**** Given records

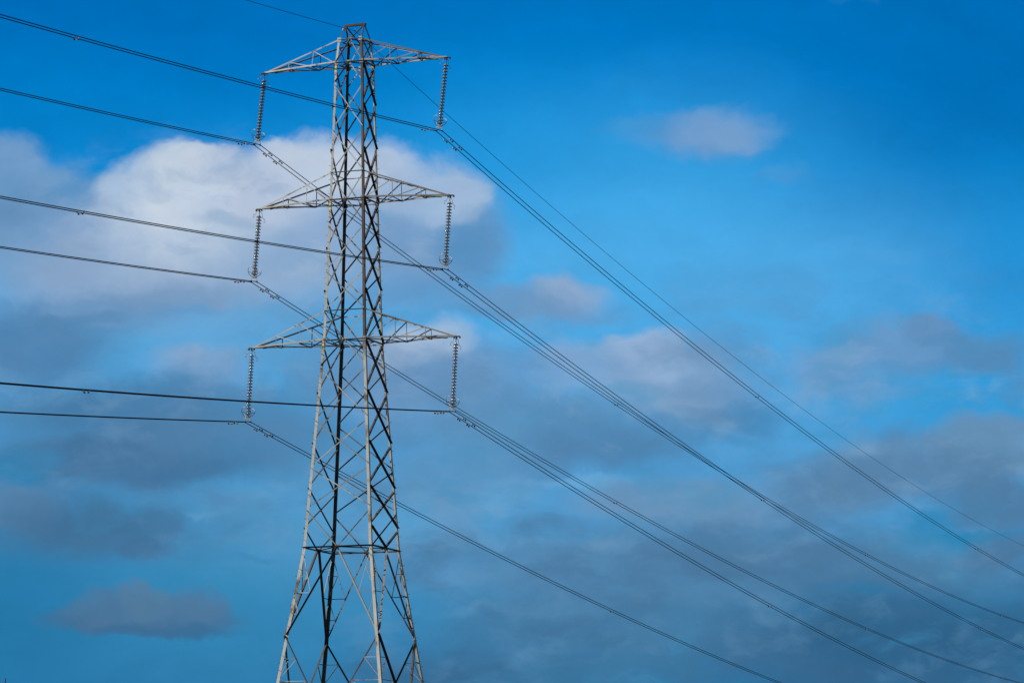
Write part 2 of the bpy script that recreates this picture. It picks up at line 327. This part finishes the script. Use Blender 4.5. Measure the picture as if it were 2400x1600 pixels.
for f in 'lr':
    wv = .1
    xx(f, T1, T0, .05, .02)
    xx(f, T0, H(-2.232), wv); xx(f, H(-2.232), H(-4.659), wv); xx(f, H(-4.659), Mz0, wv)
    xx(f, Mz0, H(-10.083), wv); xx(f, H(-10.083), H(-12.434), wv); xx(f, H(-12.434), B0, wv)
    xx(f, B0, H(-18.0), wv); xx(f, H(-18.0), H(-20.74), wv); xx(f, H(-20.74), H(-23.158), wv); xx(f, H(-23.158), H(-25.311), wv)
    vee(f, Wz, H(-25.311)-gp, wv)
# rings at arm levels
for z, ww in ((T1, .05), (T0, .07), (Mz1, .05), (Mz0, .07), (B1, .05), (B0, .07), (Wz, .08)):
    for f in 'nflr': brace('horizontal_brace', f, -1, z, 1, z, ww, 0, M_GALV if z != Wz else M_DARK, ins=0)
for z in (T0, Mz0, B0, Wz, T1):    # plan bracing: diamond between the mid points, and one diagonal of the square
    w = wid(z); mid = [Vector((0, -w, z-.03)), Vector((w, 0, z-.03)), Vector((0, w, z-.03)), Vector((-w, 0, z-.03))]
    for i in range(4):
        MB().angle(mid[i], mid[(i+1) % 4], (0, 0, -1), (mid[(i+1) % 4]-mid[i]).cross(Vector((0, 0, 1))), .05, .008).build('plan_brace', M_DARK, pylon)
# gusset plates
for z in (T1, T0, Mz0, B0, Wz):
    for f in 'nf' if z != Wz else 'nflr':
        c = fpt(f, 0, z); n = FN[f]; s = n.cross(Vector((0, 0, 1)))
        MB().box(c+n*.014-Vector((0, 0, .05)), s*.12, n*.005, Vector((0, 0, .12))).build('gusset_plate', M_GALV, pylon)
    if z != Wz:
        for sx in (-1, 1):
            for sy in (-1, 1):
                c = q3(sx, sy, z); MB().box(c+Vector((-sx*.08, sy*.024, -.02)), (.11, 0, 0), (0, .005, 0), (0, 0, .12)).build('gusset_plate', M_GALV, pylon)
# splayed lower panels ------------------------------------------------------
for f in 'nflr':
    wk = .11 if f in 'lr' else .08
    for s in (-1, 1):
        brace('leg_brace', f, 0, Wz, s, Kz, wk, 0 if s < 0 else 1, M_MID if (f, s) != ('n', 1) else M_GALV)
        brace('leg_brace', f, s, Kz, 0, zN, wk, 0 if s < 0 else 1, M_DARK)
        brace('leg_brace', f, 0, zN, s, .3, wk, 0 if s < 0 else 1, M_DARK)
        # secondary members of the upper triangle
        zz = [Wz+(Kz-Wz)*k for k in (.52, .76, .87)]
        def dg(z): return s*wid(Kz)*((Wz-z)/(Wz-Kz))/wid(z)      # across coordinate of the main diagonal at z
        for z in zz: brace('stay', f, s, z, dg(z), z, .04, 1, M_GALV if f == 'n' else M_MID, ins=.01)
        brace('stay', f, s, Wz-.05, dg(zz[0]), zz[0], .036, 1, M_GALV, ins=.01)
        brace('stay', f, s, zz[0], dg(zz[1]), zz[1], .036, 1, M_GALV, ins=.01)
        zh = Wz+(Kz-Wz)*.26; th = (s+dg(zz[0])*1.0)/2*1.02
        brace('stay', f, s, zh, th, zh, .034, 1, M_GALV, ins=.01); brace('stay', f, th, zh, s, zz[0]+.1, .034, 1, M_GALV, ins=.01)
        # lower triangle
        zl = [Kz+(zN-Kz)*k for k in (.27, .53, .78)]
        def dl(z): return s*wid(Kz)*(1-(Kz-z)/(Kz-zN))/wid(z)
        for z in zl: brace('stay', f, s, z, dl(z), z, .04, 1, M_GALV, ins=.01)
        brace('stay', f, dl(zl[0]), zl[0], s, zl[1], .036, 1, M_GALV, ins=.01)
        brace('stay', f, dl(zl[1]), zl[1], s, zl[2], .036, 1, M_GALV, ins=.01)
    brace('horizontal_brace', f, -1, zN, 1, zN, .08, 0, M_GALV, ins=0)
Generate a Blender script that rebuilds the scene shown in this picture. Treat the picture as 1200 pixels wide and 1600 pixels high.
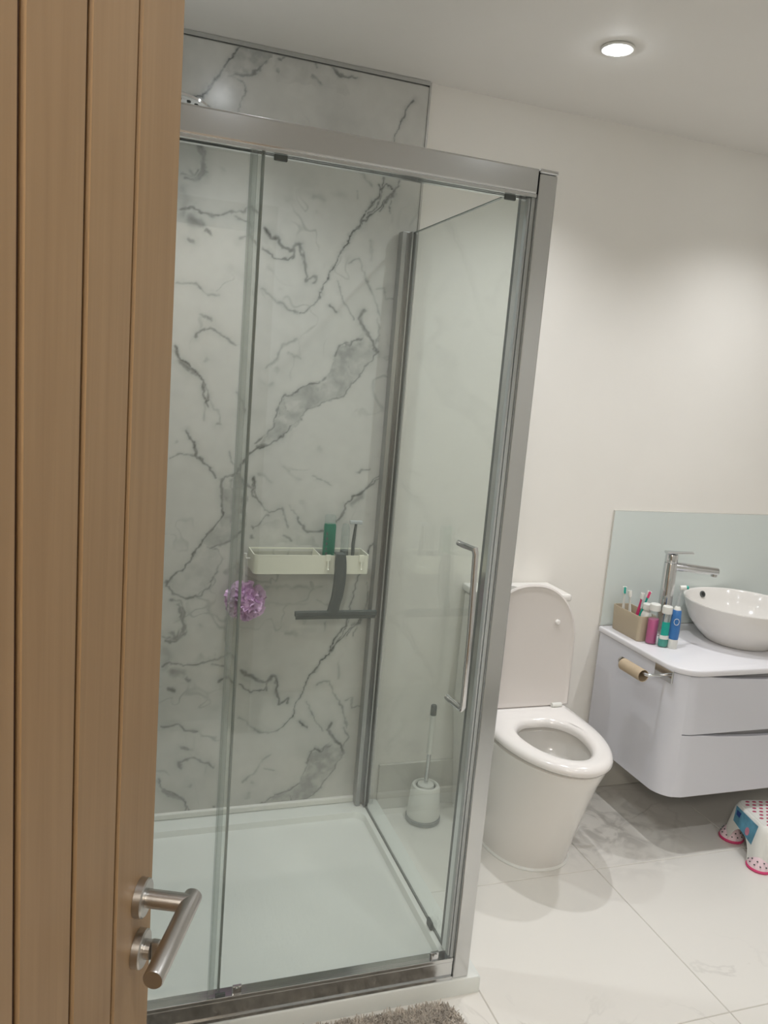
import bpy, bmesh, math, random
import numpy as np
from mathutils import Vector, Matrix

for o in list(bpy.data.objects):
    bpy.data.objects.remove(o)
C = bpy.context.scene.collection
SC = bpy.context.scene
PI = math.pi

# ---------------------------------------------------------------- camera
right = Vector((0.94522998, -0.31578775, 0.08257349))
up = Vector((-0.0242363, 0.18437779, 0.98255658))
fwd = Vector((0.32550405, 0.93074321, -0.16662589))
cam_d = bpy.data.cameras.new('camera')
cam = bpy.data.objects.new('camera', cam_d)
C.objects.link(cam)
m = Matrix((right, up, -fwd)).transposed().to_4x4()
m.translation = Vector((-0.87419, -1.57297, 1.49943))
cam.matrix_world = m
cam_d.sensor_fit = 'VERTICAL'
cam_d.sensor_height = 24.0
cam_d.lens = 1242.309 / 1600 * 24.0
cam_d.clip_start = 0.02
SC.camera = cam

# ---------------------------------------------------------------- world, exposure
w = bpy.data.worlds.new('world')
SC.world = w
w.use_nodes = True
w.node_tree.nodes['Background'].inputs[0].default_value = (0.8, 0.82, 0.85, 1)
w.node_tree.nodes['Background'].inputs[1].default_value = 0.05
SC.view_settings.view_transform = 'Standard'
SC.view_settings.look = 'None'
SC.view_settings.gamma = 1
SC.view_settings.use_curve_mapping = False
SC.view_settings.exposure = 0.0

ZC = 2.385      # ceiling
D = 0.85        # back wall
XL, XR = -1.2, 1.95
YF = -1.50      # front wall
SPOT_W = 34.5
BULB = 70.0
LAMP_COL = (0.985, 0.99, 1.02)
LIGHTS = [(-0.56, 0.367), (0.335, 0.367), (1.23, 0.367), (-0.56, -1.05), (0.335, -1.05), (1.23, -1.05)]
HALL_FILL_W = 45.0


# ---------------------------------------------------------------- materials
def srgb(r, g, b):
    def f(c):
        c /= 255.0
        return c / 12.92 if c <= 0.04045 else ((c + 0.055) / 1.055) ** 2.4
    return (f(r), f(g), f(b), 1)


def mat(name, col, rough=0.5, metal=0.0, bump=0.0, bscale=40.0, var=0.0, vscale=6.0, coat=0.0, trans=0.0, ior=1.45, spec=0.5, stretch=None):
    mt = bpy.data.materials.new(name)
    mt.use_nodes = True
    nt = mt.node_tree
    b = nt.nodes['Principled BSDF']
    b.inputs['Base Color'].default_value = col
    b.inputs['Roughness'].default_value = rough
    b.inputs['Metallic'].default_value = metal
    b.inputs['Coat Weight'].default_value = coat
    b.inputs['Transmission Weight'].default_value = trans
    b.inputs['IOR'].default_value = ior
    b.inputs['Specular IOR Level'].default_value = spec
    tc = nt.nodes.new('ShaderNodeTexCoord')
    mp = nt.nodes.new('ShaderNodeMapping')
    nt.links.new(tc.outputs['Object'], mp.inputs[0])
    if stretch:
        mp.inputs['Scale'].default_value = stretch
    if var > 0:
        n = nt.nodes.new('ShaderNodeTexNoise')
        n.inputs['Scale'].default_value = vscale
        n.inputs['Detail'].default_value = 5
        nt.links.new(mp.outputs[0], n.inputs['Vector'])
        r = nt.nodes.new('ShaderNodeValToRGB')
        r.color_ramp.elements[0].position = 0.3
        r.color_ramp.elements[1].position = 0.7
        r.color_ramp.elements[0].color = tuple(c * (1 - var) for c in col[:3]) + (1,)
        r.color_ramp.elements[1].color = tuple(min(1, c * (1 + var)) for c in col[:3]) + (1,)
        nt.links.new(n.outputs['Fac'], r.inputs[0])
        nt.links.new(r.outputs[0], b.inputs['Base Color'])
    if bump > 0:
        n = nt.nodes.new('ShaderNodeTexNoise')
        n.inputs['Scale'].default_value = bscale
        n.inputs['Detail'].default_value = 3
        nt.links.new(mp.outputs[0], n.inputs['Vector'])
        bp = nt.nodes.new('ShaderNodeBump')
        bp.inputs['Strength'].default_value = bump
        bp.inputs['Distance'].default_value = 0.002
        nt.links.new(n.outputs['Fac'], bp.inputs['Height'])
        nt.links.new(bp.outputs[0], b.inputs['Normal'])
    return mt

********

- **What is asked**: Write out the lines from the start of the material to the line with "xx(f, B0, H(-18.0), wv);", inclusive and exactly. Skip the pictures.

- **The output**:
Write part 2 of the bpy script that recreates this picture. It picks up at line 327. This part finishes the script. Use Blender 4.5. Measure the picture as if it were 2400x1600 pixels.
for f in 'lr':
    wv = .1
    xx(f, T1, T0, .05, .02)
    xx(f, T0, H(-2.232), wv); xx(f, H(-2.232), H(-4.659), wv); xx(f, H(-4.659), Mz0, wv)
    xx(f, Mz0, H(-10.083), wv); xx(f, H(-10.083), H(-12.434), wv); xx(f, H(-12.434), B0, wv)
    xx(f, B0, H(-18.0), wv); xx(f, H(-18.0), H(-20.74), wv); xx(f, H(-20.74), H(-23.158), wv); xx(f, H(-23.158), H(-25.311), wv)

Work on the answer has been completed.